What to do → Restate all of the data exactly.
━━━ Data extract
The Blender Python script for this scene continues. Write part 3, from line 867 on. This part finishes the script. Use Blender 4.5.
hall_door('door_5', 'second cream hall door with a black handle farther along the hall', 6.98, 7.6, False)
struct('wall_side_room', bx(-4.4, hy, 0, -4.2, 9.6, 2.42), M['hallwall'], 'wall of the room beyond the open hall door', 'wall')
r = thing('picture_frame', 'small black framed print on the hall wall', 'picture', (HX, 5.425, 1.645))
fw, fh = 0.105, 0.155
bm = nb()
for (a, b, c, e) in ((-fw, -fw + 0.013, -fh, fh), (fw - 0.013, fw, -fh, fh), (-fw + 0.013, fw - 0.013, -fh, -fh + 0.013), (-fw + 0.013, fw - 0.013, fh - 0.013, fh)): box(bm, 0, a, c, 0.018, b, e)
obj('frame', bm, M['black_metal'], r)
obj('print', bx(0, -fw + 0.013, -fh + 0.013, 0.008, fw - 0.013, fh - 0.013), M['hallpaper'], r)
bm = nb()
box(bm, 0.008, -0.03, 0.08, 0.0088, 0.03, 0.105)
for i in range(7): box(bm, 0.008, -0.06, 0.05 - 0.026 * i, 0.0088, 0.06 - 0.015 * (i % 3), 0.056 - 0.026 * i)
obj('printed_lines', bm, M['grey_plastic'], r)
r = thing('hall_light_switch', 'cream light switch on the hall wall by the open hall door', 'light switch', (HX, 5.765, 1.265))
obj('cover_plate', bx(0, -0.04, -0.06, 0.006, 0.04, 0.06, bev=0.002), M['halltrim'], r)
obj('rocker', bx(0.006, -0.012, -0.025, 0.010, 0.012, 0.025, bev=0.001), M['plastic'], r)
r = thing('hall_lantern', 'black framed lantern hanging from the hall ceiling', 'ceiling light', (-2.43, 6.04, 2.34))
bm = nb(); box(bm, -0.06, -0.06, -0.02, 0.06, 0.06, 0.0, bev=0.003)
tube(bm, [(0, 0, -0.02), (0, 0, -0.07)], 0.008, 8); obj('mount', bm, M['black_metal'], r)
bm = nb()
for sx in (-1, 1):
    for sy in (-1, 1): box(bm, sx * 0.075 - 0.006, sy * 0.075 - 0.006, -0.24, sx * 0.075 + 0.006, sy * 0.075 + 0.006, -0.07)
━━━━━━
Solution below →
The Blender Python script for this scene continues. Write part 3, from line 867 on. This part finishes the script. Use Blender 4.5.
hall_door('door_5', 'second cream hall door with a black handle farther along the hall', 6.98, 7.6, False)
struct('wall_side_room', bx(-4.4, hy, 0, -4.2, 9.6, 2.42), M['hallwall'], 'wall of the room beyond the open hall door', 'wall')
r = thing('picture_frame', 'small black framed print on the hall wall', 'picture', (HX, 5.425, 1.645))
fw, fh = 0.105, 0.155
bm = nb()
for (a, b, c, e) in ((-fw, -fw + 0.013, -fh, fh), (fw - 0.013, fw, -fh, fh), (-fw + 0.013, fw - 0.013, -fh, -fh + 0.013), (-fw + 0.013, fw - 0.013, fh - 0.013, fh)): box(bm, 0, a, c, 0.018, b, e)
obj('frame', bm, M['black_metal'], r)
obj('print', bx(0, -fw + 0.013, -fh + 0.013, 0.008, fw - 0.013, fh - 0.013), M['hallpaper'], r)
bm = nb()
box(bm, 0.008, -0.03, 0.08, 0.0088, 0.03, 0.105)
for i in range(7): box(bm, 0.008, -0.06, 0.05 - 0.026 * i, 0.0088, 0.06 - 0.015 * (i % 3), 0.056 - 0.026 * i)
obj('printed_lines', bm, M['grey_plastic'], r)
r = thing('hall_light_switch', 'cream light switch on the hall wall by the open hall door', 'light switch', (HX, 5.765, 1.265))
obj('cover_plate', bx(0, -0.04, -0.06, 0.006, 0.04, 0.06, bev=0.002), M['halltrim'], r)
obj('rocker', bx(0.006, -0.012, -0.025, 0.010, 0.012, 0.025, bev=0.001), M['plastic'], r)
r = thing('hall_lantern', 'black framed lantern hanging from the hall ceiling', 'ceiling light', (-2.43, 6.04, 2.34))
bm = nb(); box(bm, -0.06, -0.06, -0.02, 0.06, 0.06, 0.0, bev=0.003)
tube(bm, [(0, 0, -0.02), (0, 0, -0.07)], 0.008, 8); obj('mount', bm, M['black_metal'], r)
bm = nb()
for sx in (-1, 1):
    for sy in (-1, 1): box(bm, sx * 0.075 - 0.006, sy * 0.075 - 0.006, -0.24, sx * 0.075 + 0.006, sy * 0.075 + 0.006, -0.07)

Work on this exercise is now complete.